As dramatic as the bar 25 sell climax was, it was just a micro double bottom on a higher time frame chart (it was a three-bar-long micro double bottom on the 60 minute chart). Institutions anticipated the bottom and scaled into longs as bar 25 was forming, especially as it broke out below the bar 17 low. They expected the breakout to fail and therefore offer a brief opportunity to buy at a very good price. Since they control the direction of the market, if enough of them expect the bottom, their buying will make it happen. The two-legged rally to bar 22 broke above the bear trend line, and the sell climax to bar 25 was a lower low that became the bottom of a major trend reversal up. The rally lasted two more days.

Just because a market forms a double bottom or top does not mean that a reversal trade should be taken. The decision has to be based on context. For example, the double top at bar 27 followed six bars up and a strong sell climax, so the market could easily have gone sideways.
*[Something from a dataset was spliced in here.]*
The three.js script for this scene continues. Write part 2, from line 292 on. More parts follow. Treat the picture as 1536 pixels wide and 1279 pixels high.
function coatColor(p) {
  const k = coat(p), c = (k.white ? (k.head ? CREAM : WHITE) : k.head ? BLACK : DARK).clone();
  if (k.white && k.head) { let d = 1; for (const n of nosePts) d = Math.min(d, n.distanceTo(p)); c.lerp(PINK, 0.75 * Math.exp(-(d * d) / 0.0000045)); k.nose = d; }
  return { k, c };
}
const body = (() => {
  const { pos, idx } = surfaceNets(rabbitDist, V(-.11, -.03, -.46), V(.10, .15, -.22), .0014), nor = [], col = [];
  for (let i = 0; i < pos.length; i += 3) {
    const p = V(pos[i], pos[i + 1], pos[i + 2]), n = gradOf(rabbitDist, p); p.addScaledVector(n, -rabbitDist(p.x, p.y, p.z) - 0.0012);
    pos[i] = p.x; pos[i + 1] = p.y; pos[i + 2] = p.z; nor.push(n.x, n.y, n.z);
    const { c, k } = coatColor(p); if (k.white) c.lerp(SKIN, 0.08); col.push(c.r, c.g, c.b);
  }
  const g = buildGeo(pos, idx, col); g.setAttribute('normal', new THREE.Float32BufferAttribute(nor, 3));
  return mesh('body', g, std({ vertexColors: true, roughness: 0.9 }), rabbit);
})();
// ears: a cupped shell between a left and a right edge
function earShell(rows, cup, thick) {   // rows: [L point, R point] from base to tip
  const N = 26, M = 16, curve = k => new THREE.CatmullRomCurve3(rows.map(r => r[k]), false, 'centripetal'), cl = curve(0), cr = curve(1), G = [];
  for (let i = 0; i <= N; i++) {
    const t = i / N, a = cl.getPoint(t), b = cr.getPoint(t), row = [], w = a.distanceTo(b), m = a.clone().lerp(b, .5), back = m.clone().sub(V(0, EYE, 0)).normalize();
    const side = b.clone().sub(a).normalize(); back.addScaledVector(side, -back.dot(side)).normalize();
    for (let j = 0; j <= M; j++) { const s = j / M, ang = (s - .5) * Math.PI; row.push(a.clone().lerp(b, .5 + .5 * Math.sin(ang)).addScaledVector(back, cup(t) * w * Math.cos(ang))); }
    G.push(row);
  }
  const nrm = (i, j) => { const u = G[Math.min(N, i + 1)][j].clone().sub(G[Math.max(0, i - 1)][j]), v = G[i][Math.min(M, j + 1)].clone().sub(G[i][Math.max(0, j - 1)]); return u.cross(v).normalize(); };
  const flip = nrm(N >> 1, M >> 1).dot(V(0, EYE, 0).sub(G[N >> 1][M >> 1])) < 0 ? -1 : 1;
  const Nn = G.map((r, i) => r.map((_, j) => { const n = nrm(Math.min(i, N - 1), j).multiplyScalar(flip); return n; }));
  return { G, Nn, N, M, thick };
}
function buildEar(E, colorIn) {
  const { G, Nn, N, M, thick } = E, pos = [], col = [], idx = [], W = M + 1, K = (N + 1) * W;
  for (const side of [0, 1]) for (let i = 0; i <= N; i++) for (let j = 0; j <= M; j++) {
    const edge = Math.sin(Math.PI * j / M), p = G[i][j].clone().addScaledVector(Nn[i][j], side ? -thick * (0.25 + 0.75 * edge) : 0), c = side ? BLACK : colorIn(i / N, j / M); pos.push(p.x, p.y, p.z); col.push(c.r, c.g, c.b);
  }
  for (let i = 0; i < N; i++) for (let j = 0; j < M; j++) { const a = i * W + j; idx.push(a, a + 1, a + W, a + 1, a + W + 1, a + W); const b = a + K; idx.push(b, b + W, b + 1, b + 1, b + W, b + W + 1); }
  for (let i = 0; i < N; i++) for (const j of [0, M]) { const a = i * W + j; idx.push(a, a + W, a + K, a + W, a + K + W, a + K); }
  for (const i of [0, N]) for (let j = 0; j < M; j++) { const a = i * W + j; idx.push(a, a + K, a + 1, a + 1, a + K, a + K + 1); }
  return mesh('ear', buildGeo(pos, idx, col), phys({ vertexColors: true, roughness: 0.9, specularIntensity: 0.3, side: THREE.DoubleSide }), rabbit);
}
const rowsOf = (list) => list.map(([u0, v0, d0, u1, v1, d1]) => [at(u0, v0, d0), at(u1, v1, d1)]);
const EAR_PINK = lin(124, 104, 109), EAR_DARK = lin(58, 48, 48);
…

There were several examples of small final flag reversals that followed low and high 1 setups, resulting in micro double tops and bottoms. The bulls saw the doji bar after bar 1 as a weak low 1 breakout pullback sell signal. They bought at and below its low, expecting a bull opening reversal and low of the day. The doji became the final bear flag in the leg down, and bar 2 formed a double bottom with the bar 1 low.

The bear inside bar after bar 3 was a high 1 buy signal, but many traders thought that if the market could hold below the top of the strong two-bar bear spike at the open, it could form a double top and then have a downside breakout. Bears shorted at the high of the bear inside bar, expecting it to become a failed high 1, which would also be a one-bar final flag and a double top.

The bear inside bar after bar 5 was a breakout pullback sell signal bar. Bulls thought that the test of the moving average would hold and that the inside bar would become a one-bar final bear flag and lead to a double bottom reversal up from the moving average. They bought at the low of the bear signal bar.